WRITTEN INSTRUCTION> Hand back each line, unchanged, from the top down to the line where "me_ = GM.copy();" sits.

━━━━━ INFORMATION SUPPLIED

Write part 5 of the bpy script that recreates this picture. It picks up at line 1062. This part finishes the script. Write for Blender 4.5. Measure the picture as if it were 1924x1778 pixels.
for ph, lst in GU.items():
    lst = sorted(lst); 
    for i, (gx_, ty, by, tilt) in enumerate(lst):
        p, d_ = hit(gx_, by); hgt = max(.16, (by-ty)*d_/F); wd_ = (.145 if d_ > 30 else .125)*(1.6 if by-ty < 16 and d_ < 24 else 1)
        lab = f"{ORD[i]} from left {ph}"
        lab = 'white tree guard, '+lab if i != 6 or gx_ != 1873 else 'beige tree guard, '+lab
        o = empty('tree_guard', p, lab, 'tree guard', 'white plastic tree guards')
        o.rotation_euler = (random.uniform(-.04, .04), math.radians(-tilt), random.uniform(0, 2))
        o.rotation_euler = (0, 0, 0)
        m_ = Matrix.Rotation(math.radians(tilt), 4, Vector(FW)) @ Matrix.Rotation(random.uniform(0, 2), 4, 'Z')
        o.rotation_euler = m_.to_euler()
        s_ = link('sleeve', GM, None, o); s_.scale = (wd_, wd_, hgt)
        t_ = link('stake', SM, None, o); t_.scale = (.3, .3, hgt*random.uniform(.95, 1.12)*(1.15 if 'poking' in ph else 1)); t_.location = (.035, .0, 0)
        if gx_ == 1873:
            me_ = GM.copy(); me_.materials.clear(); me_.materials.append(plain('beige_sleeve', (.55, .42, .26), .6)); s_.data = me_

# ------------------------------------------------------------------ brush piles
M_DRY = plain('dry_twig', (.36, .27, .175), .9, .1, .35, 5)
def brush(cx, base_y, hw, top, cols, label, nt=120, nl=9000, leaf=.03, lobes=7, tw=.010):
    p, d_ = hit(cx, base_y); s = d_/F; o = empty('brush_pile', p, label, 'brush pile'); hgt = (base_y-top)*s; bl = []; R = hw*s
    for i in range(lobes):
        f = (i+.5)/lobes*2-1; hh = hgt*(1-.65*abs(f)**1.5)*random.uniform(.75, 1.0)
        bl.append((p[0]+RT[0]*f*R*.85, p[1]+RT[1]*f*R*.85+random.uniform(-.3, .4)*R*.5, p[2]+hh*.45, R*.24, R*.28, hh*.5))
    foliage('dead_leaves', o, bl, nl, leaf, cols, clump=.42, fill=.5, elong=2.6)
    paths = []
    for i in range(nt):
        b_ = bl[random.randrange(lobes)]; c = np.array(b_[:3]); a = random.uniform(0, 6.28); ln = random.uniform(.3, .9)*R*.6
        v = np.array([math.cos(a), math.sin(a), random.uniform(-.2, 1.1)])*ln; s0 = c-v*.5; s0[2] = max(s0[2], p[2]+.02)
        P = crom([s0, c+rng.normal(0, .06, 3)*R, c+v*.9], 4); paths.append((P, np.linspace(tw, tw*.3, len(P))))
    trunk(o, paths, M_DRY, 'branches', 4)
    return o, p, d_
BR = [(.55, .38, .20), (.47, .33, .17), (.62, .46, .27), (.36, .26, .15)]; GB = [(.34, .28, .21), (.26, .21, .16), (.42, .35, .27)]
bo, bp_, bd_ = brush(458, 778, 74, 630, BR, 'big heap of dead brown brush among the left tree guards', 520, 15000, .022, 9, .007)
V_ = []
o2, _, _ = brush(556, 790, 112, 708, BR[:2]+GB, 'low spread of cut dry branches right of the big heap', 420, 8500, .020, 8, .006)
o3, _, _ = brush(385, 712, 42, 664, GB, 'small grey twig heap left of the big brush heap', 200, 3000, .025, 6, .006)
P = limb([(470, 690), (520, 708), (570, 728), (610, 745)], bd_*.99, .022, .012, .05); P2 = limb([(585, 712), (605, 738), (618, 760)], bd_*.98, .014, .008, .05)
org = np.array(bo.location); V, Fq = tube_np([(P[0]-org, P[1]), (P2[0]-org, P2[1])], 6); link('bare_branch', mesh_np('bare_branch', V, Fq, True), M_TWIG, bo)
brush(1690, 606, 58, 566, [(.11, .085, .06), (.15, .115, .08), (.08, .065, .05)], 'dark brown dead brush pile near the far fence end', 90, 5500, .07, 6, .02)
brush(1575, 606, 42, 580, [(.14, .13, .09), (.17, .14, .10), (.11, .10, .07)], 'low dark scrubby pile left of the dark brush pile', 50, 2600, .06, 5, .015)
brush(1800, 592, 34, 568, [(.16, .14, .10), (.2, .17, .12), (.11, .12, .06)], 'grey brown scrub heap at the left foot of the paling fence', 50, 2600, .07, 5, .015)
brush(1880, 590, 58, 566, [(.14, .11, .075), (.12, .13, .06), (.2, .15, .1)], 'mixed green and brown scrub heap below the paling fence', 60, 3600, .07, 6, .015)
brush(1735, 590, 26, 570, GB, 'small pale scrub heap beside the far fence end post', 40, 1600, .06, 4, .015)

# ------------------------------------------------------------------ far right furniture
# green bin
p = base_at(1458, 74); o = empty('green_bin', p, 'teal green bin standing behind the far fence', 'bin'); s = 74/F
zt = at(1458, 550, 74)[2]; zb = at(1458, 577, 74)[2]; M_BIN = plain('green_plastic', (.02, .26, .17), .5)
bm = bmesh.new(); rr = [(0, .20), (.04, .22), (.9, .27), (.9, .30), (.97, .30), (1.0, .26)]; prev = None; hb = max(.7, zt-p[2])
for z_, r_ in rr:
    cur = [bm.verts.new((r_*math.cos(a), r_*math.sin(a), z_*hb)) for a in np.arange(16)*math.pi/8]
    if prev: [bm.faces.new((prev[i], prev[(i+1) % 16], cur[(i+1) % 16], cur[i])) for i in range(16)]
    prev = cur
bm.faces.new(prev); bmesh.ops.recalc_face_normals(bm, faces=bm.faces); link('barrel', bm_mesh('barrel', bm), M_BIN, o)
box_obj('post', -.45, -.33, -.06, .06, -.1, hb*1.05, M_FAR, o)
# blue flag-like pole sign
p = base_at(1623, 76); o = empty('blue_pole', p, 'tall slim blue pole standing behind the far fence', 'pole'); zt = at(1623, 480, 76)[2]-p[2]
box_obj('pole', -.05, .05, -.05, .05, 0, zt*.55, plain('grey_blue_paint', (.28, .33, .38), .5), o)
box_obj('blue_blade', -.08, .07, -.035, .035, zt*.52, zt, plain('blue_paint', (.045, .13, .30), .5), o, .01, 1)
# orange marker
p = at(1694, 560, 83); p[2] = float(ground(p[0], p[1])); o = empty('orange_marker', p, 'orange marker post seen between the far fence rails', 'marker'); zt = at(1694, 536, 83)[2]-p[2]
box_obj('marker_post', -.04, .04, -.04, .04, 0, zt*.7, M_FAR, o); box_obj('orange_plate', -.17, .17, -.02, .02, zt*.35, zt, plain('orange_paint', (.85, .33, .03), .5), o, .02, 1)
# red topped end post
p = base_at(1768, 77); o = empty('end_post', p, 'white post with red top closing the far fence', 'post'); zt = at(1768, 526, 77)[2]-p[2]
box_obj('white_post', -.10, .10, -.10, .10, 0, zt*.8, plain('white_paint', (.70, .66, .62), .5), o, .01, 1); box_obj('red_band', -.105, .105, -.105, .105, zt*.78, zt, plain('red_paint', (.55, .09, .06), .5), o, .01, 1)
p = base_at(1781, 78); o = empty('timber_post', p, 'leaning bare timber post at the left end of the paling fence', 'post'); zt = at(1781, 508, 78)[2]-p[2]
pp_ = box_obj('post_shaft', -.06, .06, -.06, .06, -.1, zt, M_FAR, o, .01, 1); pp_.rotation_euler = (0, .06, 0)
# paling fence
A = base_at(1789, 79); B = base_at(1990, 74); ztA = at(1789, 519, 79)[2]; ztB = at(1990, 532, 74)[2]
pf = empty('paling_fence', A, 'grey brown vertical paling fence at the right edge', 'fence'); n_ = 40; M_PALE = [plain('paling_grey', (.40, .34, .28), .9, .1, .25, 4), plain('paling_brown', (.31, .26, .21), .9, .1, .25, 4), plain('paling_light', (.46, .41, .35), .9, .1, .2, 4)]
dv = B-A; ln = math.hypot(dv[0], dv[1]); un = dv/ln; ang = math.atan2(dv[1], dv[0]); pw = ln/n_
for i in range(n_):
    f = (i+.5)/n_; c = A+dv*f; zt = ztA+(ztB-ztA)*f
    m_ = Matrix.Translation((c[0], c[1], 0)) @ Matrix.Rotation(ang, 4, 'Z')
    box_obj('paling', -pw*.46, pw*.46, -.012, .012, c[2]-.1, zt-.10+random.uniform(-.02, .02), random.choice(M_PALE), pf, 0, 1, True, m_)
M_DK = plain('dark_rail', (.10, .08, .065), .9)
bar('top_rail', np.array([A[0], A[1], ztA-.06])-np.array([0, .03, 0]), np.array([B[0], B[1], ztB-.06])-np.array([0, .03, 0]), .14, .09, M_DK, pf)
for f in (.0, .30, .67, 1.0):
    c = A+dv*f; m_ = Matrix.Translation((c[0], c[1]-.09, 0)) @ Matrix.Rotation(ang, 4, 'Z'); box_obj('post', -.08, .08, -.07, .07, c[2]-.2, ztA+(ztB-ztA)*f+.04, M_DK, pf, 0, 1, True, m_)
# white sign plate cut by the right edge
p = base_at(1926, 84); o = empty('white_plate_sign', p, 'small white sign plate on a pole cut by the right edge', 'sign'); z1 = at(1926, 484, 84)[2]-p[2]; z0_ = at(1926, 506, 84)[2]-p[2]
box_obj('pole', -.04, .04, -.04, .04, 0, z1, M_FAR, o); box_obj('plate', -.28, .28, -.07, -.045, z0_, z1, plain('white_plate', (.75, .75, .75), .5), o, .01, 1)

━━━━━━━━━━

EXPECTED ANSWER>
Write part 5 of the bpy script that recreates this picture. It picks up at line 1062. This part finishes the script. Write for Blender 4.5. Measure the picture as if it were 1924x1778 pixels.
for ph, lst in GU.items():
    lst = sorted(lst); 
    for i, (gx_, ty, by, tilt) in enumerate(lst):
        p, d_ = hit(gx_, by); hgt = max(.16, (by-ty)*d_/F); wd_ = (.145 if d_ > 30 else .125)*(1.6 if by-ty < 16 and d_ < 24 else 1)
        lab = f"{ORD[i]} from left {ph}"
        lab = 'white tree guard, '+lab if i != 6 or gx_ != 1873 else 'beige tree guard, '+lab
        o = empty('tree_guard', p, lab, 'tree guard', 'white plastic tree guards')
        o.rotation_euler = (random.uniform(-.04, .04), math.radians(-tilt), random.uniform(0, 2))
        o.rotation_euler = (0, 0, 0)
        m_ = Matrix.Rotation(math.radians(tilt), 4, Vector(FW)) @ Matrix.Rotation(random.uniform(0, 2), 4, 'Z')
        o.rotation_euler = m_.to_euler()
        s_ = link('sleeve', GM, None, o); s_.scale = (wd_, wd_, hgt)
        t_ = link('stake', SM, None, o); t_.scale = (.3, .3, hgt*random.uniform(.95, 1.12)*(1.15 if 'poking' in ph else 1)); t_.location = (.035, .0, 0)
        if gx_ == 1873:
            me_ = GM.copy(); me_.materials.clear(); me_.materials.append(plain('beige_sleeve', (.55, .42, .26), .6)); s_.data = me_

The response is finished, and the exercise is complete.